Robert Putnam has written an excellent book, Bowling Alone, about the decline of community. But the last thirty years has increasingly seen the failure of Progressivism, so it is not surprising that many Americans have chosen to shift from what Daniel Elazar calls the moralistic to the individualistic political pattern. Not only neighborhoods but the individual's relationship to the state, to his family, his employer and his economic future have been modified by the centralizing tendency of Progressivism, resulting in increasing distance from decisions and processes that modify his life. The classic example of this transformation is the Great Depression of the 1930s, which was the first major failure of Progressivism. Caused by a combination of inappropriate central bank tightening (Milton Friedman) or by President Hoover's mistaken attempt to cajole major employers into refusing to cut wages (Murray Rothbard), the Depression followed the establishment of the Federal Reserve Bank by less than twenty years and the implementation of Wilson's World War I economy (in which Hoover played a crucial role as Food Administrator) by less than ten.

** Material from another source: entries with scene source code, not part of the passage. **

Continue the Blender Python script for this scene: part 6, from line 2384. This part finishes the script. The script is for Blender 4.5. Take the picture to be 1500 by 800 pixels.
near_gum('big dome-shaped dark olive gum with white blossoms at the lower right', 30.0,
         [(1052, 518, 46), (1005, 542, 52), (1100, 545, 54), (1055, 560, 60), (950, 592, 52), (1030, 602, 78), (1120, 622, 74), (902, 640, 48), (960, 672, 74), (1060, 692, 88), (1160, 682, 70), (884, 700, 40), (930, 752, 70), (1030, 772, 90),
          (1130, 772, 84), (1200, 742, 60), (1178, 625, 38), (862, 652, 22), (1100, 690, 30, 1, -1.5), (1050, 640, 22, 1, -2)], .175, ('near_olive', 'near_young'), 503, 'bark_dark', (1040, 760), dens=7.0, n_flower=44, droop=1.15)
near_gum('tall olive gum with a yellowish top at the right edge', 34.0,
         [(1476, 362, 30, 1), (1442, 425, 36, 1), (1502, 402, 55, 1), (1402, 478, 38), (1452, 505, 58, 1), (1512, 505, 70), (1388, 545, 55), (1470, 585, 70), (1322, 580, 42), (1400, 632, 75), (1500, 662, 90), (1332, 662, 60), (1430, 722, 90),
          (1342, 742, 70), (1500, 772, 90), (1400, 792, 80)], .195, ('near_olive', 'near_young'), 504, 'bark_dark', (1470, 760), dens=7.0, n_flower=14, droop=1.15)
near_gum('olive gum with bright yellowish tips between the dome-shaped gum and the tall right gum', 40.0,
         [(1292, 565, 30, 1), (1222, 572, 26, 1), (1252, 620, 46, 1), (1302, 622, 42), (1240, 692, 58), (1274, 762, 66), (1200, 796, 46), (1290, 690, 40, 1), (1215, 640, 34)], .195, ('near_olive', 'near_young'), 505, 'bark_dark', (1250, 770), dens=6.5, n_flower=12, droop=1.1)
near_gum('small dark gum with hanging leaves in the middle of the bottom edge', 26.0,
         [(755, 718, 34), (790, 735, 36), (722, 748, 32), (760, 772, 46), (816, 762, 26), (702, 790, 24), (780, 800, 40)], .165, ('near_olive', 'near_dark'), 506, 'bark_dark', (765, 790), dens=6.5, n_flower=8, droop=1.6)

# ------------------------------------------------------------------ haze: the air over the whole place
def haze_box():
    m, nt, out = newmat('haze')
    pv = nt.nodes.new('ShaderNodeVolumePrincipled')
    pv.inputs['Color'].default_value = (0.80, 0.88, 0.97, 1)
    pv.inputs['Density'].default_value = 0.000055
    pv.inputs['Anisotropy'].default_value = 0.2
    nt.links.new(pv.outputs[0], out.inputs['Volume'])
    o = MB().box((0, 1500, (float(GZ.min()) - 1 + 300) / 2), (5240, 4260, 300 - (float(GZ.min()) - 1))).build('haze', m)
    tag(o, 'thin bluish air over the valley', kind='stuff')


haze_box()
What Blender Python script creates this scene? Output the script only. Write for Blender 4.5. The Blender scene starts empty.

Increasingly, government has been centralized and inflexible and incapable bureaucracies have been established. The Progressives claimed that "experts" could solve problems, so a hierarchy of expertise was established, and citizens' opinions became less important. Americans allowed themselves to be convinced that experts knew better. The news media also centralized, in part in response to growing labor costs facilitated by the National Labor Relations Act and the advent of television. The centralized news media became an advocate for government by expertise, the wisdom of Keynesian economics and bureaucracy.

The Progressive policies of urban redevelopment led to near-extinction of urban centers and the subsidization of suburbs, which in turn led to increasing commutes. As well, since the abolition of the international gold standard in 1971, declining hourly real wages have led to increasing hours of work as Americans have struggled to keep up with the declining economic opportunity that central planning has caused. The pure exhaustion of multiple jobs coupled with the distraction of television and the need to decompress has increasingly alienated Americans from their communities.

Moreover, a sense of apathy has set in because the centralized, unresponsive firms and government bureaucracies that Progressivim has established seem to be beyond the efforts of most Americans. As a result, a society that is increasingly stratified between those who benefit from Federal Reserve and governmental subsidies and those who do not has been accomplished in the rhetoric of moralistic, Progressive reform. The dissonance created by the discrepancy between the ideology of Progressivism and its assault on human dignity and living standards leads inexorably to loss of community and economic decline.